In our book The Great Rebirth, coedited by Anders Åslund and me, several Eastern European reformers provide accounts of successful pension reforms in their countries. The needed reforms are simple: increase the mandatory retirement age, typically to 65 years of age for both men and women; and reduce early retirement schemes for the army and police and in certain sectors like mining. Some countries have gone further. Last year, for example, Poland adopted legislation to increase the minimum retirement age to 67 years. The Czech Republic has adopted a plan to increase the retirement age step-by-step to 69 by 2040.
Pension reforms in Eastern Europe are being undertaken for two reasons: to reduce the deficit in the social security system and to increase labor participation, especially among women. Faced with unfavorable demographics, countries in the region need more workers to keep the labor force from dwindling. Labor participation is now nearly ten percentage points lower than that in Western Europe: 65 percent versus 74 percent, respectively.
Bulgaria's labor demographics are second-worst in Eastern Europe after Latvia's. The average effective retirement age is 56, and tens of thousands of young people leave each year in search of better work opportunities in Western Europe, mainly in Germany, Spain, and the United Kingdom. In 2014 alone, 30,000 people emigrated from Bulgaria, according to the Bulgarian Statistical Office. Household surveys paint an even darker picture, putting this number at three times the official statistics. Clearly, there is a lot of urgency to stem the outflow.

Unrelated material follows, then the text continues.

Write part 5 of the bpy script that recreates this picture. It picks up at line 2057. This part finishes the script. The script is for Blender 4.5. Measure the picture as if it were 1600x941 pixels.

And indeed, two rounds of reforms were successfully undertaken in recent years. First, in 2001, the government of Prime Minister Ivan Kostov raised the mandatory retirement age to 63 for men (from 60) and 60 for women (from 55). The reform also eliminated several early pension schemes in the manufacturing and extractive sectors. Second, in 2011, the government of Prime Minister Boyko Borisov, in which I was deputy prime minister and minister of finance, raised the retirement age to 65 for men and 63 for women and significantly reduced early retirement benefits in the army. We failed to reform early retirement in the police because of fierce opposition from the Ministry of the Interior.
In late 2013, however, the second round of reforms was reversed. In 2015, the reforms were put on ice again. Instead, the government has backed away from touching the early retirement schemes and has proposed raising social security taxes by 4.5 percentage points. This proposal may reduce the deficit in the social security fund, but it will increase unemployment among the young. Higher social security taxes make the hiring of new workers more expensive. Employers shy away from hiring young people, since they lack experience and take time to learn the job. Governments try to address this issue by offering subsidies to firms that hire less experienced workers. The costs of this active labor market policy are borne by the national budget. Thus you reduce one source of deficit spending and increase another. The problem remains.
What to do? Simply take the reforms started in 2011 further. This is what the latest European Commission's report suggests as well.